Tidak Ada Referendum

Ada beberapa tuntutan politik dan propaganda yang disampaikan dalam aksi unjuk rasa KNPB antara lain : dibebaskannya seluruh tahanan politik di Papua, mendukung ULMWP sebagai anggota penuh MSG dan menuntut pelaksanaan referendum untuk kemerdekaan Papua. Tuntutan politik ini tidak akan pernah dipenuhi oleh pemerintah Indonesia, karena pemerintah Indonesia tidak tunduk kepada mereka sedikitpun.

Tuntutan pembebasan tahanan politik di Papua sebenarnya sudah diberikan oleh pemerintahan Jokowi, namun upaya baik ini malah dipolitisasi oleh mereka. Oleh karena itu, para tapol akan mengikuti proses hukum yang berlaku dan dapat menjadi pembelajaran bagi masyarakat Papua agar tidak bergabung dengan KNPB, IPWP, ULMWP, dll agar nasib mereka tidak menjadi tahanan politik.
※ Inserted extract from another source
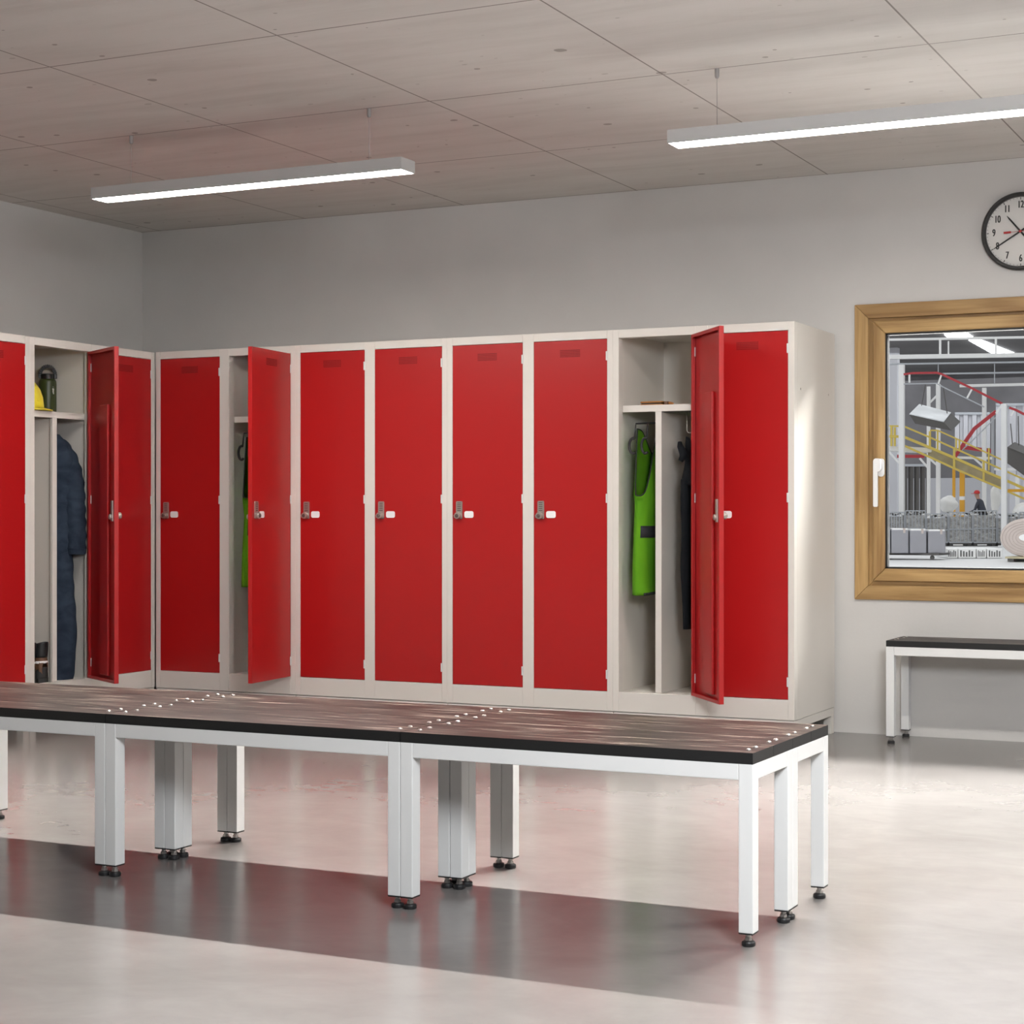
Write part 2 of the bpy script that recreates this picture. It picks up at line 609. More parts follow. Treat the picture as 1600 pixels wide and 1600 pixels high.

Sementara tuntutan agar ULMWP menjadi anggota penuh Melanesian Spearhead Group (MSG) dalam pertemuan bulan ini di PNG juga akan ditolak Indonesia disebabkan ULMWP adalah organisasi ilegal dan tidak mewakili masyarakat Papua. Keputusan MSG menjadikan ULMWP sebagai observer saja sudah merupakan kesalahan politik yang fatal, sehingga negara-negara MSG tidak akan membuat keputusan bodoh dengan menerima ULMWP sebagai anggota penuh mereka.

Sedangkan, tuntutan referendum di Papua yang dipolitisasi KNPB cs telah didukung parlemen Inggris pada 3 Mei 2016 adalah kebohongan politik terbesar KNPB kepada rakyat Papua. Hal ini dengan alasan unjuk rasa kelompok Papua Merdeka di London Inggris yang dilaksanakan di depan gedung parlemen Inggris bukan berarti mereka telah didukung Inggris, sama halnya jika unjuk rasa diadakan di depan Buckingham Palace misalnya juga akan dipolitisir Benny Wenda cs bahwa Ratu Inggris mendukung Papua Merdeka. Unjuk rasa di Inggris dapat dilakukan dimana saja, namun tidak berarti Kerajaan Inggris mendukung demonstran tersebut. ***
   
*) Satya Dewangga, pemerhati masalah Papua dan tidak setuju referendum di Papua. Tinggal di Karawang, Jawa Barat. Peneliti di Lembaga Analisa Politik dan Demokrasi (LAPD) Jakarta.